The rise of the internet is frequently accompanied by fears of the decline in quality journalism, as organisations like WikiLeaks have blurred old rules around the standards of a responsible fourth estate and as cell phone-wielding citizens have collapsed old distinctions about exactly who counts as a journalist.
If everyone gets to be a reporter on the internet, the logic goes, then hardly anyone is a true professional, with the professional’s trained code of conduct for handling sources, content and publishing platforms.
Twitter, after all, has no ombudsman, and citizen journalists have no style books, and the internet has no editor.
The question was debated Tuesday, on the final day of World Press Freedom Day celebrations in Washington. Will the real-time transparency inherent in the internet in fact hold traditional media more accountable? Will the web develop its own verification system for high-quality content? Does anonymity create an online for-free-all for libellous claims that would have never found a home in an old-fashioned newspaper? If the media exists to serve the public interest, will bloggers, tweeters and citizen journalists share that goal?

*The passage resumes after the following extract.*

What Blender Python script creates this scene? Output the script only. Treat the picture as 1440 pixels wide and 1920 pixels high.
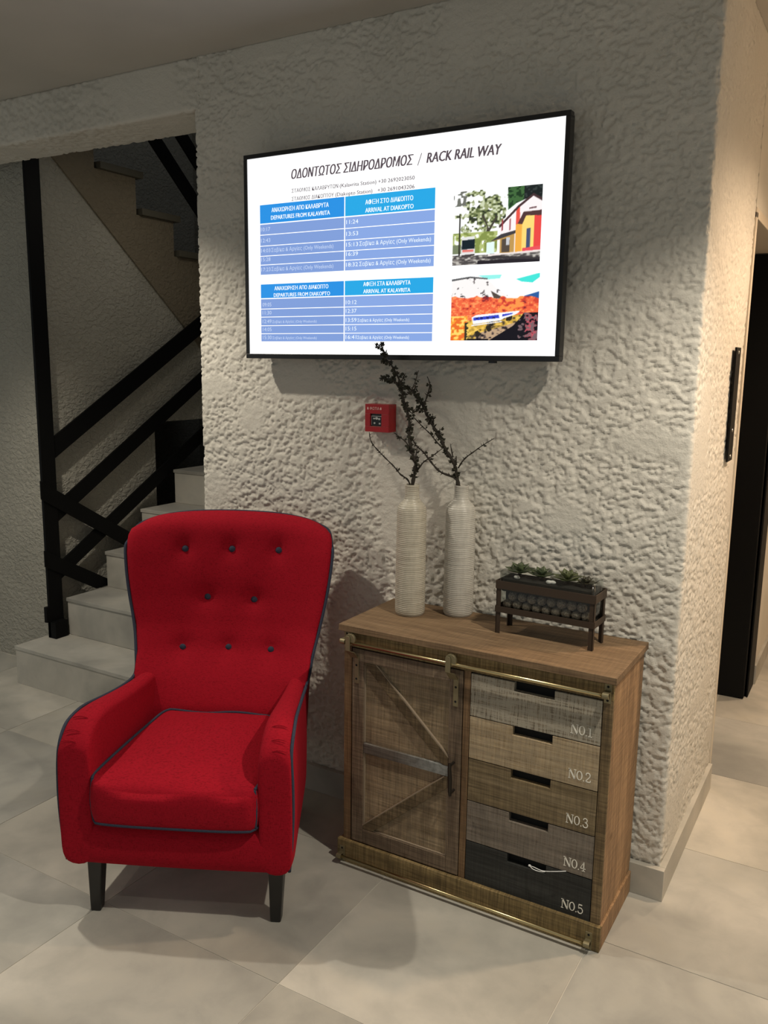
import bpy, bmesh, math, random
import numpy as np
from mathutils import Vector, Matrix

for _o in list(bpy.data.objects):
    bpy.data.objects.remove(_o, do_unlink=True)
scene = bpy.context.scene
COL = scene.collection
PI = math.pi

# ------------------------------------------------------------------ camera
CAM_Z = 1.5932
yaw, pitch, roll = math.radians(-30.35), math.radians(10.0), math.radians(0.77)
fwd = Vector((math.sin(yaw)*math.cos(pitch), math.cos(yaw)*math.cos(pitch), -math.sin(pitch)))
rgt = Vector((math.cos(yaw), -math.sin(yaw), 0))
upv = rgt.cross(fwd)
r2 = math.cos(roll)*rgt + math.sin(roll)*upv
u2 = -math.sin(roll)*rgt + math.cos(roll)*upv
cd = bpy.data.cameras.new('camera')
cam = bpy.data.objects.new('camera', cd)
COL.objects.link(cam)
M = Matrix((r2, u2, -fwd)).transposed().to_4x4()
M.translation = Vector((0, 0, CAM_Z))
cam.matrix_world = M
cd.sensor_fit = 'VERTICAL'
cd.sensor_height = 36.0
cd.lens = 1588.0/1920.0*36.0
cd.clip_start = 0.05
scene.camera = cam

# ------------------------------------------------------------------ world, lights, exposure
scene.view_settings.view_transform = 'Standard'
scene.view_settings.look = 'None'
scene.view_settings.exposure = 0.12
scene.view_settings.gamma = 1.0
scene.view_settings.use_curve_mapping = False
w = bpy.data.worlds.new('world')
scene.world = w
w.use_nodes = True
w.node_tree.nodes['Background'].inputs[0].default_value = (0.80, 0.86, 0.84, 1)
w.node_tree.nodes['Background'].inputs[1].default_value = 0.28

def spot(name, loc, energy, color, angle=115, blend=0.55, size=0.05, target=None):
    ld = bpy.data.lights.new(name, 'SPOT')
    ld.energy = energy
    ld.color = color
    ld.spot_size = math.radians(angle)
    ld.spot_blend = blend
    ld.shadow_soft_size = size
    o = bpy.data.objects.new(name, ld)
    o.location = loc
    if target is not None:
        o.rotation_euler = (Vector(target)-Vector(loc)).to_track_quat('-Z', 'Y').to_euler()
    COL.objects.link(o)
    return o

def area(name, loc, energy, color, sx, sy, target):
    ld = bpy.data.lights.new(name, 'AREA')
    ld.shape = 'RECTANGLE'
    ld.size = sx
    ld.size_y = sy
    ld.energy = energy
    ld.color = color
    o = bpy.data.objects.new(name, ld)
    o.location = loc
    o.rotation_euler = (Vector(target)-Vector(loc)).to_track_quat('-Z', 'Y').to_euler()
    COL.objects.link(o)
    return o

WARM = (1.0, 0.92, 0.78)
spot('ceiling_spot', (0.16, 1.63, 2.64), 120, WARM, 118, 0.5, 0.03)
spot('ceiling_spot', (-2.65, 1.63, 2.64), 92, WARM, 118, 0.5, 0.03)
spot('ceiling_spot', (-0.95, 0.25, 2.64), 20, WARM, 84, 0.6)
spot('ceiling_spot', (-2.70, 0.15, 2.64), 22, WARM, 84, 0.6)
spot('corridor_spot', (0.40, 3.05, 2.60), 92, (1.0, 0.74, 0.51), 140, 0.6)
spot('corridor_spot', (0.25, 4.9, 2.60), 75, (1.0, 0.74, 0.51), 140, 0.6)
area('stairwell_fill_upper', (-3.0, 4.2, 4.5), 3.5, (0.85, 0.92, 1.0), 1.2, 1.0, (-3.2, 4.0, 2.0))  # added fill from above to brighten the stairwell
area('stairwell_fill_lower', (-2.9, 3.3, 2.6), 1.6, (1.0, 0.93, 0.80), 0.6, 0.3, (-3.1, 3.2, 0))  # weak soft fill added over the lower steps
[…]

Emily Bell, director of the Tow Center for Digital Journalism at Columbia University, dismissed the idea that the internet has wiped out some past mythical age of high-quality journalism. The 1980s and 1990s, she reminds, brought us an explosion in bandwidth and advertising dollars — and with them an explosion in profit — and entertainment-driven tabloid journalism needed to run alongside all those ads.
“The thing about the web is there is no dead air time, there’s nothing to fill, there are no lights to be kept on in the studio,” she said. “There’s no requirement to fill pages 8-12 when there’s no news … I would like to knock the myth on the head that degradation of the quality of journalism has come out of the inception of the web. Nothing could be further from the truth.”
Without that pressure to produce content for the sake of content, or to justify advertising, she offered a hopeful note for the end of this year’s press freedom events.
“I see more excellent journalism now on the internet,” Bell said, “than I ever did reading newspapers.”